──────── Information supplied ────────
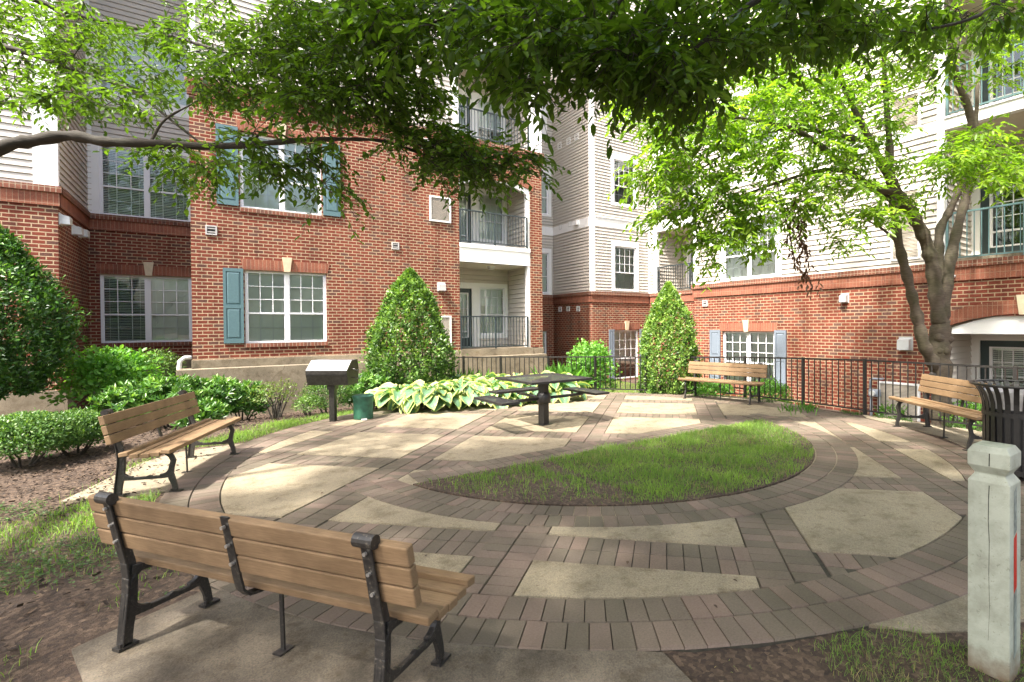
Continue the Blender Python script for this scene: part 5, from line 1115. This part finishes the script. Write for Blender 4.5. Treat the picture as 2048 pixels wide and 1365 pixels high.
# ------------------------------------------------------------------ shrubs
def surf_noise(u, seed):
    a = np.array([math.sin(seed*1.3+k) for k in range(9)])*3
    return (np.sin(u@np.array([3.1+a[0]*.2, 2.2, 1.7])+a[1])+np.sin(u@np.array([-2.3, 4.1+a[2]*.2, 2.6])+a[3])+np.sin(u@np.array([5.5, -3.2, 4.4])+a[4])*.6+np.sin(u@np.array([-7, 6.1, -8.3])+a[5])*.4)/3
def shrub(name, label, px, base_z, d=None, r=(.5, .5, .5), zc=None, n=3000, leaf=.045, w_=.24, mat='leaf_dark', shape='ball', seed=1, rough=.18, stems=5, group=None, pos=None, cat='shrub', up=.35, clump=1, light=0, fill=(.55, 1.0), tufts=0):
    global rng
    rng = np.random.default_rng(seed); random.seed(seed)
    if pos is None: p = pd(px[0], px[1], d); pos = (p.x, p.y)
    z0 = base_z if base_z is not None else gz(*pos); org = (pos[0], pos[1], z0); root = empty(name, org, label, cat, group)
    zc = zc if zc is not None else z0+r[2]; c = np.array([pos[0], pos[1], zc])
    if shape == 'cone':
        t = rng.uniform(0, 1, n)**1.25; a = rng.uniform(0, 2*math.pi, n); H_ = 2*r[2]; prof = np.where(t < .34, .70+.30*np.sin(t/.34*math.pi/2), 1-.90*(np.maximum(t-.34, 0)/.66)**1.75-.1*(t > .9)*(t-.9)*8); rad = prof*(rng.uniform(fill[0], 1.0, n)**.4)
        u = np.stack([np.cos(a), np.sin(a), t*2-1], 1); rad = rad*(1+rough*surf_noise(u*2.2, seed)+rng.normal(0, .04, n)); rad = rad*(1+.5*rough*surf_noise(u*6, seed+9)); stray = rng.uniform(0, 1, n) > .94; rad = rad*np.where(stray, rng.uniform(1.03, 1.2, n), 1); p = np.stack([rad*np.cos(a)*r[0], rad*np.sin(a)*r[1], t*H_-r[2]], 1); nrm = norm(np.stack([np.cos(a), np.sin(a), np.full(n, .45)], 1))
    else:
        u = rand_unit(n); u[:, 2] = np.where(u[:, 2] < -.55, -u[:, 2], u[:, 2]); rr = rng.uniform(fill[0]**2, 1, n)**.5; rr *= 1+rough*surf_noise(u*1.6, seed)+rng.normal(0, .035, n); p = u*rr[:, None]*np.array(r); nrm = norm(u/np.array(r))
    pos3 = c+p; keep = pos3[:, 2] > z0+.02; pos3, nrm = pos3[keep], nrm[keep]; m = len(pos3)
    d_ = norm(nrm*.8+rng.normal(size=(m, 3))*.75+np.array([0, 0, up])); nn = norm(nrm+rng.normal(size=(m, 3))*.5+np.array([0, 0, .4])); cl = surf_noise(p[keep]*7/max(r), seed+4)*.42
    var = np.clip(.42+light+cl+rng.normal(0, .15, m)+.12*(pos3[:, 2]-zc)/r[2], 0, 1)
    if tufts:    # whorls of long leaves
        k = tufts; P3 = np.repeat(pos3, k, 0); D3 = norm(np.repeat(norm(nrm*.5+np.array([0, 0, .5])), k, 0)+rng.normal(size=(m*k, 3))*.8); N3 = norm(np.repeat(nrm, k, 0)+np.array([0, 0, .6])); ln = rng.uniform(.6, 1.15, m*k)*leaf
        leaf_mesh('foliage', P3, D3, N3, ln, w_, mat, np.clip(np.repeat(var, k)+rng.normal(0, .1, m*k), 0, 1), root, org)
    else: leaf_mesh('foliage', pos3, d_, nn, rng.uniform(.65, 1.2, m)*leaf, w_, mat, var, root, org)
    mb = MB()
    for k in range(stems):
        a = random.uniform(0, 6.28); q = V((pos[0]+math.cos(a)*.05, pos[1]+math.sin(a)*.05, z0-.05)); e = V(tuple(c))+V((math.cos(a)*r[0]*.6, math.sin(a)*r[1]*.6, r[2]*random.uniform(-.1, .5))); md = q.lerp(e, .5)+V((random.uniform(-.06, .06), random.uniform(-.06, .06), 0))
        mb.tube([q, md, e], [.014+.01*r[2], .010+.006*r[2], .004], 5)
    mb.build('stems', 'barkd', root); return root
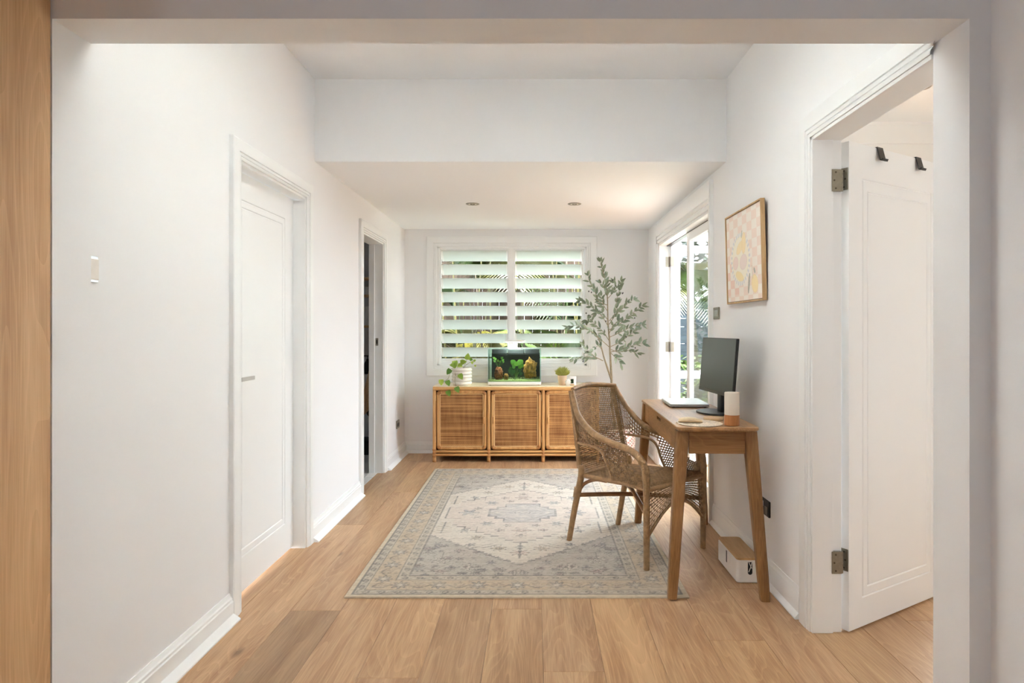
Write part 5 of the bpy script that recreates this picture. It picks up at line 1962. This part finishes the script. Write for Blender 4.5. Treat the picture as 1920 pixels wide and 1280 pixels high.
────────
*Given instruction*.
Without the pictures, restate all of the entries above verbatim.

*Result*.
Continue the Blender Python script for this scene: part 5, from line 1115. This part finishes the script. Write for Blender 4.5. Treat the picture as 2048 pixels wide and 1365 pixels high.
# ------------------------------------------------------------------ shrubs
def surf_noise(u, seed):
    a = np.array([math.sin(seed*1.3+k) for k in range(9)])*3
    return (np.sin(u@np.array([3.1+a[0]*.2, 2.2, 1.7])+a[1])+np.sin(u@np.array([-2.3, 4.1+a[2]*.2, 2.6])+a[3])+np.sin(u@np.array([5.5, -3.2, 4.4])+a[4])*.6+np.sin(u@np.array([-7, 6.1, -8.3])+a[5])*.4)/3
def shrub(name, label, px, base_z, d=None, r=(.5, .5, .5), zc=None, n=3000, leaf=.045, w_=.24, mat='leaf_dark', shape='ball', seed=1, rough=.18, stems=5, group=None, pos=None, cat='shrub', up=.35, clump=1, light=0, fill=(.55, 1.0), tufts=0):
    global rng
    rng = np.random.default_rng(seed); random.seed(seed)
    if pos is None: p = pd(px[0], px[1], d); pos = (p.x, p.y)
    z0 = base_z if base_z is not None else gz(*pos); org = (pos[0], pos[1], z0); root = empty(name, org, label, cat, group)
    zc = zc if zc is not None else z0+r[2]; c = np.array([pos[0], pos[1], zc])
    if shape == 'cone':
        t = rng.uniform(0, 1, n)**1.25; a = rng.uniform(0, 2*math.pi, n); H_ = 2*r[2]; prof = np.where(t < .34, .70+.30*np.sin(t/.34*math.pi/2), 1-.90*(np.maximum(t-.34, 0)/.66)**1.75-.1*(t > .9)*(t-.9)*8); rad = prof*(rng.uniform(fill[0], 1.0, n)**.4)
        u = np.stack([np.cos(a), np.sin(a), t*2-1], 1); rad = rad*(1+rough*surf_noise(u*2.2, seed)+rng.normal(0, .04, n)); rad = rad*(1+.5*rough*surf_noise(u*6, seed+9)); stray = rng.uniform(0, 1, n) > .94; rad = rad*np.where(stray, rng.uniform(1.03, 1.2, n), 1); p = np.stack([rad*np.cos(a)*r[0], rad*np.sin(a)*r[1], t*H_-r[2]], 1); nrm = norm(np.stack([np.cos(a), np.sin(a), np.full(n, .45)], 1))
    else:
        u = rand_unit(n); u[:, 2] = np.where(u[:, 2] < -.55, -u[:, 2], u[:, 2]); rr = rng.uniform(fill[0]**2, 1, n)**.5; rr *= 1+rough*surf_noise(u*1.6, seed)+rng.normal(0, .035, n); p = u*rr[:, None]*np.array(r); nrm = norm(u/np.array(r))
    pos3 = c+p; keep = pos3[:, 2] > z0+.02; pos3, nrm = pos3[keep], nrm[keep]; m = len(pos3)
    d_ = norm(nrm*.8+rng.normal(size=(m, 3))*.75+np.array([0, 0, up])); nn = norm(nrm+rng.normal(size=(m, 3))*.5+np.array([0, 0, .4])); cl = surf_noise(p[keep]*7/max(r), seed+4)*.42
    var = np.clip(.42+light+cl+rng.normal(0, .15, m)+.12*(pos3[:, 2]-zc)/r[2], 0, 1)
    if tufts:    # whorls of long leaves
        k = tufts; P3 = np.repeat(pos3, k, 0); D3 = norm(np.repeat(norm(nrm*.5+np.array([0, 0, .5])), k, 0)+rng.normal(size=(m*k, 3))*.8); N3 = norm(np.repeat(nrm, k, 0)+np.array([0, 0, .6])); ln = rng.uniform(.6, 1.15, m*k)*leaf
        leaf_mesh('foliage', P3, D3, N3, ln, w_, mat, np.clip(np.repeat(var, k)+rng.normal(0, .1, m*k), 0, 1), root, org)
    else: leaf_mesh('foliage', pos3, d_, nn, rng.uniform(.65, 1.2, m)*leaf, w_, mat, var, root, org)
    mb = MB()
    for k in range(stems):
        a = random.uniform(0, 6.28); q = V((pos[0]+math.cos(a)*.05, pos[1]+math.sin(a)*.05, z0-.05)); e = V(tuple(c))+V((math.cos(a)*r[0]*.6, math.sin(a)*r[1]*.6, r[2]*random.uniform(-.1, .5))); md = q.lerp(e, .5)+V((random.uniform(-.06, .06), random.uniform(-.06, .06), 0))
        mb.tube([q, md, e], [.014+.01*r[2], .010+.006*r[2], .004], 5)
    mb.build('stems', 'barkd', root); return root
Write part 5 of the bpy script that recreates this picture. It picks up at line 1962. This part finishes the script. Write for Blender 4.5. Treat the picture as 1920 pixels wide and 1280 pixels high.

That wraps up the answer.